С ослаблением Хазарского каганата могущественным союзником окрепшей Алании стала Византийская империя, проявлявшая большой интерес к военной организации алан. Верным союзником византийцев был Константин Аланский. Его отряд в составе объединенного армяно-византийского войска в 1045 г. участвовал в походах на Двин, а император Константин IX Мономах (1042—1055 гг.) пожаловал ему чин магистра. Преемник Константина Аланского Дургулель Великий, чей политический вес и влияние на международной арене XI в. трудно пепеоценить, свою сестру Борену выдал замуж за грузинского царя Баграта IV. Дочь последних — Мария Аланская стала женой византийского императора Михаила VII Дуки.

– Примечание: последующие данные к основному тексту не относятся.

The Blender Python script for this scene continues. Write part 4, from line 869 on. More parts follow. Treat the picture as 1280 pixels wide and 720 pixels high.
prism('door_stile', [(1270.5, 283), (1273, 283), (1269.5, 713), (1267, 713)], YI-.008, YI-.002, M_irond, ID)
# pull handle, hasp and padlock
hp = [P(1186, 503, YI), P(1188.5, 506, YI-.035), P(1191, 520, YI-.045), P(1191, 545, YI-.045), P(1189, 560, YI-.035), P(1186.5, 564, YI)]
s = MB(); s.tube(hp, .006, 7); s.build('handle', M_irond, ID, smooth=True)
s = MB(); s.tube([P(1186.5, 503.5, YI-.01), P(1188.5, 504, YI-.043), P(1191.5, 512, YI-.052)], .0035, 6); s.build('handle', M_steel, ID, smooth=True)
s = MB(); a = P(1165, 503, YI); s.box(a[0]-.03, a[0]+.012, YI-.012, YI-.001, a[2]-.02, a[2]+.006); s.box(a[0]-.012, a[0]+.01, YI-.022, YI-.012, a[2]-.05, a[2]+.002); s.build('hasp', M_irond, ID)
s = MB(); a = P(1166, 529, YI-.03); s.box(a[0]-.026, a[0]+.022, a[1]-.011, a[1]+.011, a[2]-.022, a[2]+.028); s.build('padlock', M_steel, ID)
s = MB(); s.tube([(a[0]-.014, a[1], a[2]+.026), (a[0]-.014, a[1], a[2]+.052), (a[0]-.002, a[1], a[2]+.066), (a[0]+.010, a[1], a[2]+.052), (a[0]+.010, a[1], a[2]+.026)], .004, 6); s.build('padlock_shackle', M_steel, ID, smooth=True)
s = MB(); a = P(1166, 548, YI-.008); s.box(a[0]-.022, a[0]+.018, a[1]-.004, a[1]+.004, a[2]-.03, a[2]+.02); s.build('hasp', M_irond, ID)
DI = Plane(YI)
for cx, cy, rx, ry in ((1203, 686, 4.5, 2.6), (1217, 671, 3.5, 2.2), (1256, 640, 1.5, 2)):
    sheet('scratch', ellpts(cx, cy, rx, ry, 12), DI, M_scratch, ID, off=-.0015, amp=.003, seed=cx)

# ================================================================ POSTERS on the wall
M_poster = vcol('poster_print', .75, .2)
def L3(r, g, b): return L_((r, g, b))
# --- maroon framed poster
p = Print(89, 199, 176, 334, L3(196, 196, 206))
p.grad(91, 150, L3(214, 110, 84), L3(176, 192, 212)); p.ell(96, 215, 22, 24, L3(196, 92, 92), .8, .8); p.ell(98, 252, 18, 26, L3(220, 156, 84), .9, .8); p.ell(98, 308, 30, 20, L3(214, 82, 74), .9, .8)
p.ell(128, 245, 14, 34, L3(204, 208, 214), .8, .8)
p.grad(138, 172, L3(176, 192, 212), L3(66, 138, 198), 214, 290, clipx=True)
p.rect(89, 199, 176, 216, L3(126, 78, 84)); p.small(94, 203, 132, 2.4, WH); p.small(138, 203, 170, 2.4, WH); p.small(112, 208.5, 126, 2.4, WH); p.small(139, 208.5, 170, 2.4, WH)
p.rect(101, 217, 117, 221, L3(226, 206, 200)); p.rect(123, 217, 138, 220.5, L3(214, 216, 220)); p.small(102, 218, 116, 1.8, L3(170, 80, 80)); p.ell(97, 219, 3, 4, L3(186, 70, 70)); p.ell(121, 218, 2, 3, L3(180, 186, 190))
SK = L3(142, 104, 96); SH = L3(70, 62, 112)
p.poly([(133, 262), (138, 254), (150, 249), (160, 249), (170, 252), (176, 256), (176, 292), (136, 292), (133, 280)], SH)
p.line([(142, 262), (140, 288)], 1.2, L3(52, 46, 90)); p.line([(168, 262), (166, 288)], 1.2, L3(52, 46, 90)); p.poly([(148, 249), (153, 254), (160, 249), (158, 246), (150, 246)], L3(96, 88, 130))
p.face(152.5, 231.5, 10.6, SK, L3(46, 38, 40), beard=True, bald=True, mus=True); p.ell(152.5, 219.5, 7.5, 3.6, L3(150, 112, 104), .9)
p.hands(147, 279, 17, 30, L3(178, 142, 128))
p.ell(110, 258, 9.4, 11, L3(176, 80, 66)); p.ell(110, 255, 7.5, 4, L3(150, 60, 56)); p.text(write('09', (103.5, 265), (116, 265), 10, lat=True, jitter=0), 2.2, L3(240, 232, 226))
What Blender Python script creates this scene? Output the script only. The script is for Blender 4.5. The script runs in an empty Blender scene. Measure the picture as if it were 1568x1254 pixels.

Дургулель принимал активное участие в византийских делах. В 1071 г. после женитьбы Михаила VII Дуки на Марии Аланской аланы в составе византийской армии участвовали в сражении с сельджукским султаном Алп-Арсланом при Манци-керте (25, с. 160—163). По сведениям 3. Чичинадзе, «две дочери осетинского царя вышли замуж за византийцев. Этим родством осетины умело воспользовались; они заимствовали византийские порядки для своей экономической и политической жизни» (51, с. 125). В данном сообщении есть известная доля истины. В X —XI вв. царский двор могущественной Алании уже не мог (по вполне понятным политическим мотивам) подражать обычаям разгромленной и уничтоженной Хазарии, в силу чего и произошла его переориентация на Византию. У византийцев, очевидно, и могли быть заимствованы аланами некоторые общественные институты, в том числе и титулатура царей. Так, М. В. Бибиков, ссылаясь на источники, писал, что «византийскому василевсу соответствует аланская василисса» (9, с. 143). При этом указанный автор подразумевал именно социальную структуру аланского общества, а не отражение в термине «василисса» имевших место алано-византийских брачных союзов. Безусловно, при возможной достоверности приведенного свидетельства аланами мог быть перенят в то же время и термин «цезарь». Данная версия оставляет без ответа ряд вопросов. В первую очередь два: 1) почему термин «царазон» получил распространение только в Алагирском обществе, а в других районах Северной Осетии он не использовался? 2) по какой причине грузинские источники (или арабские, византийские и т. д.) XI — XIV вв. не упоминают этот титул? Ведь хорошо известно, что значительная часть правящего слоя равнинных алан после татаро-монгольского нашествия осела в Грузии. Причем грузинские летописи и хроники той поры царский род алан именуют «ахсарфкяны» — искаженное «ахсартагата». Небезынтересно в этой связи напомнить об Ахсартаге нартского эпоса — родоначальнике «главной фамилии» нартов, имя которого восходит к древнеиранскому xsathra — «сила, могущество, власть» (3, с. 7, 25). В данном случае остается не-объясненным еще один вопрос: почему по нартскому эпосу, имевшему общеосетинское распространение, царский род именуется ахсартагата, а по устной традиции алагирцев — царазонта? На наш взгляд, последний термин позднейшего происхождения, во всяком случае он возник после оформления эпоса, т. е. никак не раньше XIV в.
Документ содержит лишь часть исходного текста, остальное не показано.